The latest judicial ruling in this saga came on February 6, 2020. The U.S. Court of Appeals for the District Columbia Circuit denied multiple appeals to reconsider its 2019 decision to uphold the FCC’s repeal of the Obama-era rules. Whether regulatory advocates will pursue yet another lawsuit remains to be seen, but they are, at present, actively pursuing their agenda in Congress and state legislatures. 

The Democrat-controlled House voted in April 2019 to reinstate net neutrality regulations via the “Save the Internet Act.” However, Senate Majority Leader Mitch McConnell (R-Kentucky) declared the measure “dead on arrival,” and he has stuck to that. 


Facts & figures

Speed of mobile connections from 2016 to 2019
Internet use has gradually increased since the introduction of the technology; as of 2019, 90 percent of U.S. citizens were internet users, compared to 52 percent in 2000. © macpixxel for GIS

The political dynamic could change because of activity at the state level. ISPs and other industry stakeholders would undoubtedly press members of Congress to act rather than succumb to a 50-state “patchwork” of net neutrality laws. 

The FCC tried to foreclose that result when it issued a nationwide preemption with its 2018 repeal of net neutrality regulations. The Supremacy Clause of the U.S. Constitution declares, in part, that the laws and treaties of the federal government are “the supreme law of the land.” Therefore, federal law preempts state law in the event of a conflict.

Although the appeals court upheld the FCC’s repeal of the regulations, it struck down the commission’s blanket preemption of state-level net neutrality regulation. Instead, the court ruled that the FCC must adjudicate preemption on a case-by-case basis. But that approach could be challenged; advocates claim that the commission effectively surrendered its regulatory authority when it reversed the classification of ISPs as “common carriers.” 

None of the supposed evils of a permission-less internet has come to pass.

Four states—California, Oregon, Washington and Vermont—have adopted various elements of net neutrality regulation, and bills are pending in legislatures across the country. Most notably, New York Governor Andrew Cuomo is aggressively pursuing his own set of net neutrality rules.  

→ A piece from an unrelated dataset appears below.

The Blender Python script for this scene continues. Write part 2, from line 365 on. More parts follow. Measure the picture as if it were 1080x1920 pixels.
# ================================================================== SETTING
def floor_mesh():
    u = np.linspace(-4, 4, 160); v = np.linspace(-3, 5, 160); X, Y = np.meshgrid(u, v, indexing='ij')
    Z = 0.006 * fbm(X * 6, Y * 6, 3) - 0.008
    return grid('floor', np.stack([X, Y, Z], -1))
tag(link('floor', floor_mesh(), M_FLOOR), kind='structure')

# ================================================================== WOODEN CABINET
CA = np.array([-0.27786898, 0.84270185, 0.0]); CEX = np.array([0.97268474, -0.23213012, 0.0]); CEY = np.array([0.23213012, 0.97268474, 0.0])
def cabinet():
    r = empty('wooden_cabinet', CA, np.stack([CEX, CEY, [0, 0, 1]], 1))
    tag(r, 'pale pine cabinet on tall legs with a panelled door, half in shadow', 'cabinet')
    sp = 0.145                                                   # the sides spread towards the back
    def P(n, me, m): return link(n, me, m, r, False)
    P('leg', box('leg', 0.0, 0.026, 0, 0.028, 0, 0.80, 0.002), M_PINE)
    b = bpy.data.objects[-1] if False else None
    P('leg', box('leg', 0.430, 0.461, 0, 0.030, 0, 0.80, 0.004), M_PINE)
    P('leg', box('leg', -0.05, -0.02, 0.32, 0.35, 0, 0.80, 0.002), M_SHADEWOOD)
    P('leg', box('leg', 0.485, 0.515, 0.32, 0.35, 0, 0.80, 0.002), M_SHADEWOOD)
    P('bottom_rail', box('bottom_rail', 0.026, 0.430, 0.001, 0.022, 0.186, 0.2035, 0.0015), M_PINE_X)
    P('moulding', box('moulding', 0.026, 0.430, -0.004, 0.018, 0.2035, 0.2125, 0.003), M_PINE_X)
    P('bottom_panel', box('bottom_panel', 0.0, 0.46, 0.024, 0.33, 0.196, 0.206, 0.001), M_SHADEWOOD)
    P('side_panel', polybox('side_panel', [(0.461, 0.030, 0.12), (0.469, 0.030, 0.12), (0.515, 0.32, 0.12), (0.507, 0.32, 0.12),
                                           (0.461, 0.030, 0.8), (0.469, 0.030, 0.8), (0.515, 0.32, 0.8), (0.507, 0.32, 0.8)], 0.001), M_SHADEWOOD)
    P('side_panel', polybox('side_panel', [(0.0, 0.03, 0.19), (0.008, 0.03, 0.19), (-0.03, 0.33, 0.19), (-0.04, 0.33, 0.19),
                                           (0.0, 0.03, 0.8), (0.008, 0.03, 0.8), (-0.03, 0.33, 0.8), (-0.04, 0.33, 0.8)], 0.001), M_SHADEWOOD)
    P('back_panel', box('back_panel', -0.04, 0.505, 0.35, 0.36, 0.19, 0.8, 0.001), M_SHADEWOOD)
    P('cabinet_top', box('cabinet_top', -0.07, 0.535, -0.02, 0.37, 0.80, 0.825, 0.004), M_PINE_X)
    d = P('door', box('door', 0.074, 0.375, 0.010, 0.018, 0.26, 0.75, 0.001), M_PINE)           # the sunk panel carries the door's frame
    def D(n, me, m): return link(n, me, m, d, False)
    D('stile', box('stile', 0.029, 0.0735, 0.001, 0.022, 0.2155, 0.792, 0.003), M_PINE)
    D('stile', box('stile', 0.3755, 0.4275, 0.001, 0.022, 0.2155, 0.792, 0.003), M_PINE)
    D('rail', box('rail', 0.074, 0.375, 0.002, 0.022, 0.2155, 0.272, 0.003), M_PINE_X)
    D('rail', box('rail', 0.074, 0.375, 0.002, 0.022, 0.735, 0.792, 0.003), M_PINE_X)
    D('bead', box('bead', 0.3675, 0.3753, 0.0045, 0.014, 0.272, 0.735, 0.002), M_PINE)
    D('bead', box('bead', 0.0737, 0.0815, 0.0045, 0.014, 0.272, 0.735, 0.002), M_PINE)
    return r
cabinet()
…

California and Vermont both agreed to freeze enforcement of their regulations until all relevant judicial appeals are exhausted – including a Trump administration lawsuit against California. The regulations adopted by Washington and Oregon remain in force. 



The pressure of state action obviously provides additional political leverage for regulatory advocates. Given the choice between a single federal regulatory regime and 50 sets of state rules, ISPs and other stakeholders would undoubtedly opt for the former over the latter. However, that momentum weakens as reality repudiates advocates’ scaremongering on a daily basis. The fact is, none of the supposed evils of a permission-less internet has come to pass. But truth has played little role in this two-decade conflict, and there is little reason to believe it will do so any time soon.